**Task inputs:**
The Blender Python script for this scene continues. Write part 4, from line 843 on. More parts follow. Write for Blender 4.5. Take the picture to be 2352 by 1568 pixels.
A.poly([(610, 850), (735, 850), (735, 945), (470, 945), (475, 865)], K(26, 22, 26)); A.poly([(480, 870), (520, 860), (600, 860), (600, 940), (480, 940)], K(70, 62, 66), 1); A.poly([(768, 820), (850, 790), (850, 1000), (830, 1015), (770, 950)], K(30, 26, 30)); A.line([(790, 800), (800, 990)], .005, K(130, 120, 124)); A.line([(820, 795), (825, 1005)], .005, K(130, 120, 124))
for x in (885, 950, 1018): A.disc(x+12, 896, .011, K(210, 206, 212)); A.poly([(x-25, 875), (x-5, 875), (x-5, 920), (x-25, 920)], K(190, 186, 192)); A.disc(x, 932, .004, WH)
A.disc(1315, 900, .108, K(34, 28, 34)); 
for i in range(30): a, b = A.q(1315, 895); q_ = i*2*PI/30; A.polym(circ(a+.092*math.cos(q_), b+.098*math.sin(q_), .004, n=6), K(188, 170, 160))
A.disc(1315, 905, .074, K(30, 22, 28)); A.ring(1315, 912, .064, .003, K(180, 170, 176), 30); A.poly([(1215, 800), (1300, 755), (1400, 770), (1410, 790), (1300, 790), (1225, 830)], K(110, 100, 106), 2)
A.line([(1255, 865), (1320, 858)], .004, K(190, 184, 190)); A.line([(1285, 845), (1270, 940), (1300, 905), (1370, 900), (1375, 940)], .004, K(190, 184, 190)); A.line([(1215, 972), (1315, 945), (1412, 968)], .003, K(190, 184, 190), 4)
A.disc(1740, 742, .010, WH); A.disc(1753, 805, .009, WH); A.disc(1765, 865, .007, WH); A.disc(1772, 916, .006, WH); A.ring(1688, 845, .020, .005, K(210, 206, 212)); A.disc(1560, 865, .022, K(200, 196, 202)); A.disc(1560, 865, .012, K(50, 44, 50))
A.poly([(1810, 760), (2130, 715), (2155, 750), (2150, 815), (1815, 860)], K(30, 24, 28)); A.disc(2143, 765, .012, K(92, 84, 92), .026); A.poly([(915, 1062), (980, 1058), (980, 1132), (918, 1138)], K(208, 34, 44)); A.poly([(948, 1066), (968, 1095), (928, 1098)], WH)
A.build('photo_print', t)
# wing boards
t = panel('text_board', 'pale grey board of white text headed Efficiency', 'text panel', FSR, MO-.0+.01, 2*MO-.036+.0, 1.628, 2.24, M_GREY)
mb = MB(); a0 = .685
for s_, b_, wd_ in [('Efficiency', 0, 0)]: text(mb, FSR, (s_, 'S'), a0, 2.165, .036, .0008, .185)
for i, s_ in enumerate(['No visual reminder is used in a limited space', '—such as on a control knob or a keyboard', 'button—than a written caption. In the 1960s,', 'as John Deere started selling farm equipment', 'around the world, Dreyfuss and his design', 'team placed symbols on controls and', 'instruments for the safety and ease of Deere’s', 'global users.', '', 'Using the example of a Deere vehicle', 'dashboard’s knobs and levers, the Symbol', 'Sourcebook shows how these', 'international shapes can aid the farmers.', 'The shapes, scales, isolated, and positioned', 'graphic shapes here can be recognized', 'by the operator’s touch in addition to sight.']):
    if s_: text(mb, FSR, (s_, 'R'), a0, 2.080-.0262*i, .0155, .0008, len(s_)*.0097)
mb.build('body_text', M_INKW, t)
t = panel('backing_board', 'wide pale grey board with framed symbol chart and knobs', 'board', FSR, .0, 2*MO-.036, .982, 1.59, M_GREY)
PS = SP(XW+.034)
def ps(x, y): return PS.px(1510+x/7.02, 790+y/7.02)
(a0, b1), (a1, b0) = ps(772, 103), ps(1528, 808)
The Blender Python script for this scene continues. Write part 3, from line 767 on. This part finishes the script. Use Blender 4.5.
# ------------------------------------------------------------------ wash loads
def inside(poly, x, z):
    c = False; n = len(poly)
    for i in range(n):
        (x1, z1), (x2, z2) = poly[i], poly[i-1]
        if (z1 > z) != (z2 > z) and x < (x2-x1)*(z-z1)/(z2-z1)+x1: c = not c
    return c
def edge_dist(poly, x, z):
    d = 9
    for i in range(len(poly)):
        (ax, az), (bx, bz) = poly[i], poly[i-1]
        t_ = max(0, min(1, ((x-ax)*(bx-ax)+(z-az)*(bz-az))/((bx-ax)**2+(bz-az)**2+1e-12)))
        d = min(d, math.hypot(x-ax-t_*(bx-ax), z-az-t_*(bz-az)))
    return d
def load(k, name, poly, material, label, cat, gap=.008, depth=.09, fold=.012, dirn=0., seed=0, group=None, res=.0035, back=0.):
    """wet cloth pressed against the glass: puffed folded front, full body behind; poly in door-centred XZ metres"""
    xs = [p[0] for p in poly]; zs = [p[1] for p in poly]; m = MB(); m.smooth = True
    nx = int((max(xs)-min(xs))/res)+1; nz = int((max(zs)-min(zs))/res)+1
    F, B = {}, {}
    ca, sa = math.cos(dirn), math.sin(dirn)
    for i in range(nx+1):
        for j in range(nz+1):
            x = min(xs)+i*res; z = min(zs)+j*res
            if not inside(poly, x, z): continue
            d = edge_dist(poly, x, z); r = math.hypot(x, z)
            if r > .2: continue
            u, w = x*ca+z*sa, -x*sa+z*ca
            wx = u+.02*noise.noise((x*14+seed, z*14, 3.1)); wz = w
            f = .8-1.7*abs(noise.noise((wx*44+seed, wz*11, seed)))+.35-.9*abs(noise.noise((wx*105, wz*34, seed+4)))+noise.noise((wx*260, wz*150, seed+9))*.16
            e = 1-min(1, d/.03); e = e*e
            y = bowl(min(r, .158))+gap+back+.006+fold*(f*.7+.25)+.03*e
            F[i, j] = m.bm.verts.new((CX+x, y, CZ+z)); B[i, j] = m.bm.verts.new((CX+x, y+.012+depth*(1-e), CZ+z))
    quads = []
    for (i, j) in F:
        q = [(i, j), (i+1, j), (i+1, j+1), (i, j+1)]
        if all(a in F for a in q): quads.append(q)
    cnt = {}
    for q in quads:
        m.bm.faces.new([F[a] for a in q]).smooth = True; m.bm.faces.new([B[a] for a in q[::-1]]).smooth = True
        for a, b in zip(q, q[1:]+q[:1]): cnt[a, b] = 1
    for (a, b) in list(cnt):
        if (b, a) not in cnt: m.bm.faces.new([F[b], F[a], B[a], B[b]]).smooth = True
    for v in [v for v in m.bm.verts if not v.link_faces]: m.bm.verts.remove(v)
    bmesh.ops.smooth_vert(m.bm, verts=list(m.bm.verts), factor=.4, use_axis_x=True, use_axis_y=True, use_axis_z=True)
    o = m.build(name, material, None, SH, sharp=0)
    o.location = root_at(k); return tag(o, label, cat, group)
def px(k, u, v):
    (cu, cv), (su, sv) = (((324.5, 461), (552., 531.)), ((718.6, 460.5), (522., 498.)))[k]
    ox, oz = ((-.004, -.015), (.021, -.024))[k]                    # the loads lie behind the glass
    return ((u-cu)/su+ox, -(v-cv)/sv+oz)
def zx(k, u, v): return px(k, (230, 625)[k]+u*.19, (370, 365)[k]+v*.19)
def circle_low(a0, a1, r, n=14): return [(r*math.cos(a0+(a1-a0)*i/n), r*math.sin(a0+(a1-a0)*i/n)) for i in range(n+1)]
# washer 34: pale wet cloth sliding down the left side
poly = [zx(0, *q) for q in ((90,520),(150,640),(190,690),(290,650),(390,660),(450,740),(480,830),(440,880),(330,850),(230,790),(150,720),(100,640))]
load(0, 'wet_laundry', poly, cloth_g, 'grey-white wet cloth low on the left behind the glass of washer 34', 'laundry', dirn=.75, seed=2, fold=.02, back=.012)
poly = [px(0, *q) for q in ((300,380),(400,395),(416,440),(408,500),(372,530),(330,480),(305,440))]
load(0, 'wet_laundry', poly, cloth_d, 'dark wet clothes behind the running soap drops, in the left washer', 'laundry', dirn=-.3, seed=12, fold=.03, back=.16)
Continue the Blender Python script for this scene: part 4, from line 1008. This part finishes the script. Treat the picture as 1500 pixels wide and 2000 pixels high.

**Given problem:** Report how many lines of the data hold the string "scene"; give only the number.

**Problem solution:** 3